Mme de Stael |
On Raconte que Madame de Staël ayant
rencontré le grand philosophe allemand Johann Gottlieb Fichte, lui demanda avec une certaine hardiesse (Ce qu'on
voulut bien lui pardonner puisqu’elle n'était pas philosophe de profession) de résumer son système centré sur l’idée du
Moi (Ich) en quinze minutes. Madame de Staël avait l'esprit « français »,
c'est à dire l'esprit taquin, insubordonné , se tenant à la limite de
l'arrogance aristocratique.
Fichte bafouilla quelques mots en
essayant de résumer la philosophie de toute une vie et Madame de Staël n'y
comprenant strictement rien, écourta l'entretien en lui rappelant méchamment qu'il s'agissait sans doute d'une
de ces histoires du baron de Münchhausen. Elle ramenait par là même la
profondeur de l'idéalisme allemand à une histoire comique ou un conte
philosophique d'où Voltaire serait désespérément absent.
Fichte |
On a là à la fois un mélange de légèreté
et de bêtise propre à celui qui demeure extérieur à la complexité d'une doctrine
philosophique. Tout professeur doit faire l'expérience de cette bêtise lorsqu'il
est confronté à certains parents d'élèves. Ceux-ci veulent absolument rendre
compte de sa discipline à partir de leurs souvenirs de potaches, d’un discours
dominant ou des intérêts bassement égoïstes d’une famille , voire d’un clan, ce
qui n'a généralement pour effet que de déformer la discipline ou son essence, l’entretien se transformant progressivement en
bavardage affligeant, stérile et interminable. Durant ces acrobaties
verbales , l'un jauge l'autre comme un boxeur avant le dernier round.

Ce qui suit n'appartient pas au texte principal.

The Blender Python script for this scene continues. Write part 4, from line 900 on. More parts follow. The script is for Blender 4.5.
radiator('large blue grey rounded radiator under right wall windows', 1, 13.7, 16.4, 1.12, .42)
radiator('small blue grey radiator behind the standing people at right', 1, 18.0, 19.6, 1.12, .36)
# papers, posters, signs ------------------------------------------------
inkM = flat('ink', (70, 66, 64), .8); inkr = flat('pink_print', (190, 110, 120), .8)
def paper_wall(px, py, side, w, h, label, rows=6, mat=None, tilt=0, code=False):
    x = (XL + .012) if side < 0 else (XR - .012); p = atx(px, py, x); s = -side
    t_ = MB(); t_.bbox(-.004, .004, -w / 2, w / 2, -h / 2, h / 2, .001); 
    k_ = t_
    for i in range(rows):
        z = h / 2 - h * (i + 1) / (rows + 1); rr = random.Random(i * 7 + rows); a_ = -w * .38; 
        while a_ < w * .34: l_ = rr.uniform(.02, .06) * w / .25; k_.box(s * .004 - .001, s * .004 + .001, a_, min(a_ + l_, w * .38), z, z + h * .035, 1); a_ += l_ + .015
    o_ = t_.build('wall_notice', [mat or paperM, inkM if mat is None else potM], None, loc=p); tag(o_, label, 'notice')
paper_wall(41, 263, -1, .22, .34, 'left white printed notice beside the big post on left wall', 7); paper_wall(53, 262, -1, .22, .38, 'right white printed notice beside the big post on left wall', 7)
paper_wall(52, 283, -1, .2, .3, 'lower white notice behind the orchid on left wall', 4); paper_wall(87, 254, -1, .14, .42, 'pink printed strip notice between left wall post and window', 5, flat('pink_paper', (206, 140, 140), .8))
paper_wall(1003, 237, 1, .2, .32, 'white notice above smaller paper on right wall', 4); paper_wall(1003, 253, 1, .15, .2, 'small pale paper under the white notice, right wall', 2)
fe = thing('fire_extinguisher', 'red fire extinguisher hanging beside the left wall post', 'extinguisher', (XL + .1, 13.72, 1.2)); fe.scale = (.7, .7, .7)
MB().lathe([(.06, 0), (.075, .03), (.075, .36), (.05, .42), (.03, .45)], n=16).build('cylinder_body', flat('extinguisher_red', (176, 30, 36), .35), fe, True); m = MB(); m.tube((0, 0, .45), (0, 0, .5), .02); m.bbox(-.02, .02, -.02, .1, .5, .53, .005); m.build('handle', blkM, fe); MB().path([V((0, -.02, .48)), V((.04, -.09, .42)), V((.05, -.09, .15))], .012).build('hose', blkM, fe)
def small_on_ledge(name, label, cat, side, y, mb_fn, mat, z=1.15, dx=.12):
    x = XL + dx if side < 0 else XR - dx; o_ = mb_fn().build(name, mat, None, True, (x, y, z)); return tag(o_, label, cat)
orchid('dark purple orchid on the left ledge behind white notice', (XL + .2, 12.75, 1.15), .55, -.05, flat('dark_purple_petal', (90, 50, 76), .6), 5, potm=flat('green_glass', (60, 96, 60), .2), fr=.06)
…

Mélange
de mécompréhension amusée , de crispation souriante. Nous nous quittons avec
une poignée de main de fausse cordialité, oubliant ce qui ne fut bien
heureusement qu’un accident scolaire. Bien sûr, et c’est une bonne chose, le professeur fait de meilleures rencontres
mais la bienveillance n’est pas toujours la chose du monde la mieux partagée.
Comment ne pas penser à ces innombrables Mesdames et Messieurs « de
Staël » dont j’ai encore le portrait profondément gravé en moi ? Je
publierai avec plaisir certains portraits de la bourgeoisie endimanchée car il
serait faux de croire que l’enseignement se limite au rapport du Maitre et de
l’ élève. Les rencontres multiples avec les familles sont largement
révélatrices des innombrables malentendus qui existent à propos de l’école. Il
s’agit d’en parler et de considérer ces évènements non pas comme des « tragédies »,
mais comme des symptômes du malaise scolaire général.